1,339,264/(1+.08)^31*(1+.03)^31 = 411,077
but if I reduce the inflation rate the value of the account goes DOWN instead of UP. what have I screwed up?
 
Upvote 0
The answer I got for
1,339,264/(1+.08)^31*(1+.03)^31

was 308892

If inflation rate was .02 the figure reduces to
227683

At 1% it reduces to
167760

and at no inflation figure is
123332

This figure is simply the present value if a constant 8% interest rate over 31 years where the Future Value is 1339264.


Pedro
 
Upvote 0
I believe bhpeter's question is: How come, according to the formula provided, the value of money does not vary inversely with the rate of inflation? In other words, he expects the value of his money to INCREASE as inflation DECREASES

Gene, "The Mortgage Man", Klein
 
Upvote 0
Inflation rate reducing makes it easier to save money. You are effectively earning more interest because your money isn't degenerating at the same time. The easier it is to invest, the less you have to put in now to have 3 million later.

Does this makes sense?

It is just the opposite if you were looking at the future value of present cash. In this case 100 now could earn you 150, 5 years from now, but if there wasn't any inflation that would be a higher number.

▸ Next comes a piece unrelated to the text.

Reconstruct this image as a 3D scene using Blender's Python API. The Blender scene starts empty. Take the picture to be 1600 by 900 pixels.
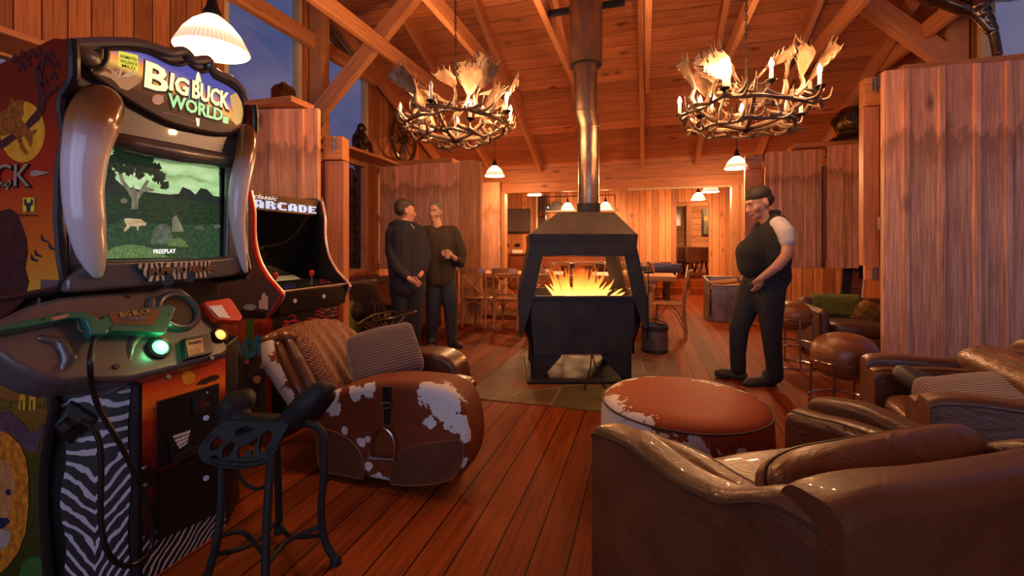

Keep in mind when you start "considering" inflation, you start talking about real dollars in each year instead of "nominal dollars". (nominal dollars being a 1 dollar bill, real dollars being the number of hotdogs you can purchase or the quality of the house you can afford with that money).

I would love to answer any and all of the questions you have so please keep shooting them out, or let me know if you want me to clarify anything.